◆ What the exercise asks:
Reproduce each line of the material exactly, minus any picture.
====================
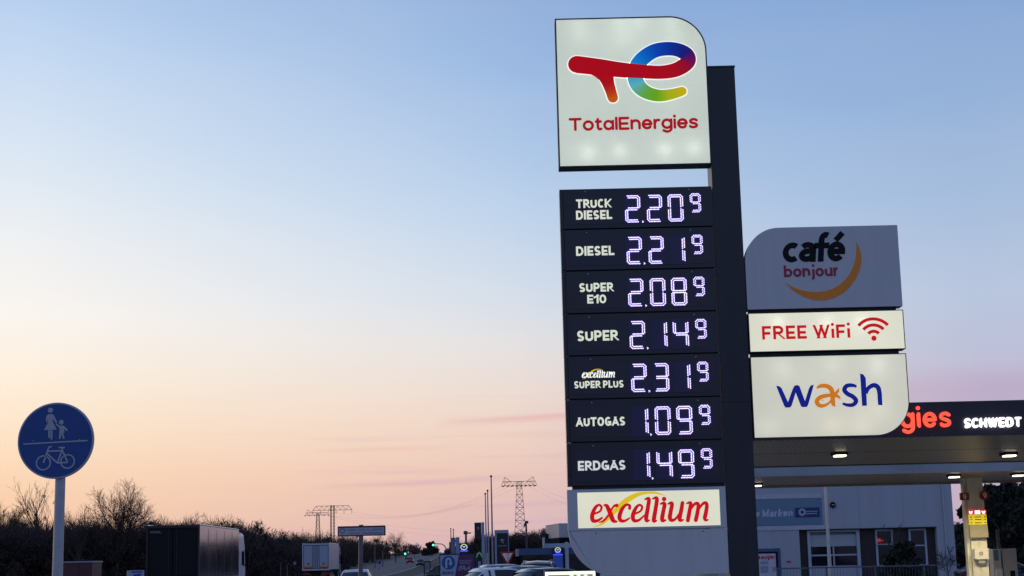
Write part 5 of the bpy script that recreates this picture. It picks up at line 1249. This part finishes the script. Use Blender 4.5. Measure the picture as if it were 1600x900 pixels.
q = MB(); xl, xr, zt2 = D2(773, 850).x, D2(795, 850).x, D2(784, 828).z; q.box(xl, xl + .14, Y_ - .02, Y_ + .3, 0, zt2); q.box(xr - .04, xr, Y_ - .02, Y_ + .3, 0, zt2); q.box(xl + .14, xr - .04, Y_ - .02, Y_ + .3, zt2 - .22, zt2); q.build('frame', M_silver, t)
pn = MB().box(xl + .142, xr - .042, Y_ - .0, Y_ + .28, .02, zt2 - .222).build('panel', M_signdark, t)
q = MB(); c = D2(784.5, 845); lion(q, (c.x, c.z), .2, Y_ - .001); q.box(c.x - .3, c.x + .3, Y_ - .006, Y_ - .001, c.z - .36, c.z - .33); q.build('emblem', M_logo, pn)
Y_ = 112.0; D3 = lambda x, y: at(x, y, Y_)
t = thing('dealer_sign', 'black pillar sign with a lit white winged oval above a blue strip, behind the billboard', 'sign', (D3(725, 880).x, Y_, 0), 'dealership signs')
pn = MB().box(D3(718.6, 860).x, D3(731.5, 860).x, Y_, Y_ + .25, 0, D3(725, 849).z).build('pillar', M_signdark, t)
q = MB(); c = D3(724.9, 854.7); winged(q, (c.x, c.z), .25, Y_ - .001); q.build('emblem', M_litw, pn)
q = MB(); q.box(D3(719.2, 860).x, D3(730.8, 860).x, Y_ - .02, Y_ - .001, D3(725, 862).z, D3(725, 859.4).z); q.build('blue_strip', M_blueneon, pn)
# hanging banners on two poles
Y_ = 135.0; D4 = lambda x, y: at(x, y, Y_)
for px, py, xb0, xb1, yb, cc, lb in ((704.3, 827, 705, 711.3, 840, (.26, .29, .46), 'darker blue hanging banner on a thin pole beside the traffic light'), (708.3, 828, 712, 718, 839.5, (.42, .42, .55), 'paler mauve hanging banner on a thin pole left of the lion sign')):
    p = D4(px, py); t = thing('banner_pole', lb, 'banner', (p.x, Y_, 0), 'banners at the dealership')
    MB().tube([(p.x, Y_ + .05, 0), (p.x, Y_ + .05, p.z)], [.06, .035], 8).build('pole', mat('banner pole', (.1, .08, .09), .5), t)
    MB().lathe([(.03, 0), (.07, .05), (.03, .1)], 10, (p.x, Y_ + .05, p.z)).build('finial', M_black, t)
    q = MB(); n = 10
    for k in range(n + 1):
        x = D4(xb0, 850).x + (D4(xb1, 850).x - D4(xb0, 850).x) * k / n; yy = Y_ + .04 * math.sin(k * 1.6)
        for z in (D4(708, yb).z, D4(708, 866).z - 1.0):
            q.v += [(x, yy, z), (x, yy + .012, z)]
    for k in range(n): a = 4 * k; q.f += [(a, a + 2, a + 6, a + 4), (a + 1, a + 5, a + 7, a + 3), (a, a + 4, a + 5, a + 1), (a + 2, a + 3, a + 7, a + 6)]
    q.build('cloth', mat('banner cloth ' + lb[:6], cc, .7, var=.35, vscale=1.2), t)
p = D4(703.7, 853); t = thing('brown_sign', 'small brown upright sign box left of the hanging banners', 'sign', (p.x, 140, 0))
Y_ = 140.0; MB().box(at(702, 850, Y_).x, at(705, 850, Y_).x, Y_, Y_ + .2, at(703, 861, Y_).z, at(703, 847, Y_).z).build('panel', mat('brown sign', (.09, .06, .06), .6), t); MB().box(p.x - .04 + .05, p.x + .1, Y_ + .05, Y_ + .15, 0, at(703, 861, Y_).z).build('post', M_silver, t)
# green gabled hut
Y_ = 125.0; D5 = lambda x, y: (at(x, y, Y_).x, at(x, y, Y_).z)
t = thing('gabled_stand', 'small white stand with a green lit gable beside the purple billboard', 'kiosk', (D5(752, 880)[0], Y_, 0))
q = MB(); a, b, c = D5(744, 871), D5(749, 862.5), D5(754, 871)
MB().box(D5(744.5, 880)[0], D5(762, 880)[0], Y_ + .2, Y_ + 2.5, 0, D5(750, 864)[1]).build('wall', mat('stand wall', (.34, .37, .46), .6, var=.15, vscale=.7), t)
MB().prism([D5(745, 900), D5(745, 871.5), D5(749, 864.5), D5(753.2, 871.5), D5(753.2, 900)], Y_ + .1, Y_ + .19).build('gable_front', M_signdark, t)
for s in ([a, b], [b, c]): stroke(q, [p + (.05,) for p in s], Y_ + .1, th=.08 + (.01 if s[0] is b else 0), cap=False)
q.build('green_trim', mat('green lit trim', (.1, .3, .1), .4, emit=(.18, .5, .2), es=.14), t)
q = MB(); q.box(D5(747, 880)[0], D5(751, 880)[0], Y_ + .07, Y_ + .1, 0, D5(749, 877)[1]); q.build('counter', mat('counter pale', (.4, .38, .42), .6), t)
# glazed showroom with blue entrance pillar
Y_ = 90.0; H_ = lambda x, y: at(x, y, Y_)
sh = thing('car_showroom', 'low glazed car showroom with dark blue roof edge and a glowing blue entrance panel', 'building', (H_(850, 870).x, Y_, 0))
hx0, hx1, hz0, hz1 = H_(811, 862).x, H_(900, 862).x + 1.5, H_(845, 866.8).z, H_(845, 856.5).z
M_blfas = mat('blue roof edge', (.045, .1, .19), .4, var=.08)
MB().box(hx0, hx1, Y_, Y_ + 10, hz0, hz1).build('roof_edge', M_blfas, sh)
MB().box(hx0 - .22, hx0 - .003, Y_ + .3, Y_ + 10, hz0 - .05, hz1 - .02).build('end_cap', mat('end cap pale', (.5, .48, .52), .5), sh)
gl = MB().box(hx0 + .1, hx1 - .1, Y_ + 1.0, Y_ + 9.5, 0, hz0 - .004).build('glazing', M_glass, sh)
q = MB(); x = hx0 + .1
while x < hx1: q.box(x, x + .06, Y_ + .93, Y_ + .995, 0, hz0 - .006); x += 1.1
q.box(hx0 + .1, hx1 - .1, Y_ + .92, Y_ + .99, hz0 - .35, hz0 - .28); q.build('mullion', M_signdark, gl)
bp_ = MB().box(H_(864, 870).x, H_(879, 870).x, Y_ - .3, Y_ + .3, 0, H_(871, 866).z).build('entrance_panel', mat('blue panel', (.02, .06, .26), .35, emit=(.02, .07, .35), es=.25), sh)
MB().box(H_(864, 870).x, H_(879, 870).x, Y_ - .36, Y_ - .3, H_(871, 867.6).z, H_(871, 866).z).build('blue_light_strip', M_blueneon, bp_)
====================
◆ The output:
Write part 5 of the bpy script that recreates this picture. It picks up at line 1249. This part finishes the script. Use Blender 4.5. Measure the picture as if it were 1600x900 pixels.
q = MB(); xl, xr, zt2 = D2(773, 850).x, D2(795, 850).x, D2(784, 828).z; q.box(xl, xl + .14, Y_ - .02, Y_ + .3, 0, zt2); q.box(xr - .04, xr, Y_ - .02, Y_ + .3, 0, zt2); q.box(xl + .14, xr - .04, Y_ - .02, Y_ + .3, zt2 - .22, zt2); q.build('frame', M_silver, t)
pn = MB().box(xl + .142, xr - .042, Y_ - .0, Y_ + .28, .02, zt2 - .222).build('panel', M_signdark, t)
q = MB(); c = D2(784.5, 845); lion(q, (c.x, c.z), .2, Y_ - .001); q.box(c.x - .3, c.x + .3, Y_ - .006, Y_ - .001, c.z - .36, c.z - .33); q.build('emblem', M_logo, pn)
Y_ = 112.0; D3 = lambda x, y: at(x, y, Y_)
t = thing('dealer_sign', 'black pillar sign with a lit white winged oval above a blue strip, behind the billboard', 'sign', (D3(725, 880).x, Y_, 0), 'dealership signs')
pn = MB().box(D3(718.6, 860).x, D3(731.5, 860).x, Y_, Y_ + .25, 0, D3(725, 849).z).build('pillar', M_signdark, t)
q = MB(); c = D3(724.9, 854.7); winged(q, (c.x, c.z), .25, Y_ - .001); q.build('emblem', M_litw, pn)
q = MB(); q.box(D3(719.2, 860).x, D3(730.8, 860).x, Y_ - .02, Y_ - .001, D3(725, 862).z, D3(725, 859.4).z); q.build('blue_strip', M_blueneon, pn)
# hanging banners on two poles
Y_ = 135.0; D4 = lambda x, y: at(x, y, Y_)
for px, py, xb0, xb1, yb, cc, lb in ((704.3, 827, 705, 711.3, 840, (.26, .29, .46), 'darker blue hanging banner on a thin pole beside the traffic light'), (708.3, 828, 712, 718, 839.5, (.42, .42, .55), 'paler mauve hanging banner on a thin pole left of the lion sign')):
    p = D4(px, py); t = thing('banner_pole', lb, 'banner', (p.x, Y_, 0), 'banners at the dealership')
    MB().tube([(p.x, Y_ + .05, 0), (p.x, Y_ + .05, p.z)], [.06, .035], 8).build('pole', mat('banner pole', (.1, .08, .09), .5), t)
    MB().lathe([(.03, 0), (.07, .05), (.03, .1)], 10, (p.x, Y_ + .05, p.z)).build('finial', M_black, t)
    q = MB(); n = 10
    for k in range(n + 1):
        x = D4(xb0, 850).x + (D4(xb1, 850).x - D4(xb0, 850).x) * k / n; yy = Y_ + .04 * math.sin(k * 1.6)
        for z in (D4(708, yb).z, D4(708, 866).z - 1.0):
            q.v += [(x, yy, z), (x, yy + .012, z)]
    for k in range(n): a = 4 * k; q.f += [(a, a + 2, a + 6, a + 4), (a + 1, a + 5, a + 7, a + 3), (a, a + 4, a + 5, a + 1), (a + 2, a + 3, a + 7, a + 6)]
    q.build('cloth', mat('banner cloth ' + lb[:6], cc, .7, var=.35, vscale=1.2), t)
p = D4(703.7, 853); t = thing('brown_sign', 'small brown upright sign box left of the hanging banners', 'sign', (p.x, 140, 0))
Y_ = 140.0; MB().box(at(702, 850, Y_).x, at(705, 850, Y_).x, Y_, Y_ + .2, at(703, 861, Y_).z, at(703, 847, Y_).z).build('panel', mat('brown sign', (.09, .06, .06), .6), t); MB().box(p.x - .04 + .05, p.x + .1, Y_ + .05, Y_ + .15, 0, at(703, 861, Y_).z).build('post', M_silver, t)
# green gabled hut
Y_ = 125.0; D5 = lambda x, y: (at(x, y, Y_).x, at(x, y, Y_).z)
t = thing('gabled_stand', 'small white stand with a green lit gable beside the purple billboard', 'kiosk', (D5(752, 880)[0], Y_, 0))
q = MB(); a, b, c = D5(744, 871), D5(749, 862.5), D5(754, 871)
MB().box(D5(744.5, 880)[0], D5(762, 880)[0], Y_ + .2, Y_ + 2.5, 0, D5(750, 864)[1]).build('wall', mat('stand wall', (.34, .37, .46), .6, var=.15, vscale=.7), t)
MB().prism([D5(745, 900), D5(745, 871.5), D5(749, 864.5), D5(753.2, 871.5), D5(753.2, 900)], Y_ + .1, Y_ + .19).build('gable_front', M_signdark, t)
for s in ([a, b], [b, c]): stroke(q, [p + (.05,) for p in s], Y_ + .1, th=.08 + (.01 if s[0] is b else 0), cap=False)
q.build('green_trim', mat('green lit trim', (.1, .3, .1), .4, emit=(.18, .5, .2), es=.14), t)
q = MB(); q.box(D5(747, 880)[0], D5(751, 880)[0], Y_ + .07, Y_ + .1, 0, D5(749, 877)[1]); q.build('counter', mat('counter pale', (.4, .38, .42), .6), t)
# glazed showroom with blue entrance pillar
Y_ = 90.0; H_ = lambda x, y: at(x, y, Y_)
sh = thing('car_showroom', 'low glazed car showroom with dark blue roof edge and a glowing blue entrance panel', 'building', (H_(850, 870).x, Y_, 0))
hx0, hx1, hz0, hz1 = H_(811, 862).x, H_(900, 862).x + 1.5, H_(845, 866.8).z, H_(845, 856.5).z
M_blfas = mat('blue roof edge', (.045, .1, .19), .4, var=.08)
MB().box(hx0, hx1, Y_, Y_ + 10, hz0, hz1).build('roof_edge', M_blfas, sh)
MB().box(hx0 - .22, hx0 - .003, Y_ + .3, Y_ + 10, hz0 - .05, hz1 - .02).build('end_cap', mat('end cap pale', (.5, .48, .52), .5), sh)
gl = MB().box(hx0 + .1, hx1 - .1, Y_ + 1.0, Y_ + 9.5, 0, hz0 - .004).build('glazing', M_glass, sh)
q = MB(); x = hx0 + .1
while x < hx1: q.box(x, x + .06, Y_ + .93, Y_ + .995, 0, hz0 - .006); x += 1.1
q.box(hx0 + .1, hx1 - .1, Y_ + .92, Y_ + .99, hz0 - .35, hz0 - .28); q.build('mullion', M_signdark, gl)
bp_ = MB().box(H_(864, 870).x, H_(879, 870).x, Y_ - .3, Y_ + .3, 0, H_(871, 866).z).build('entrance_panel', mat('blue panel', (.02, .06, .26), .35, emit=(.02, .07, .35), es=.25), sh)
MB().box(H_(864, 870).x, H_(879, 870).x, Y_ - .36, Y_ - .3, H_(871, 867.6).z, H_(871, 866).z).build('blue_light_strip', M_blueneon, bp_)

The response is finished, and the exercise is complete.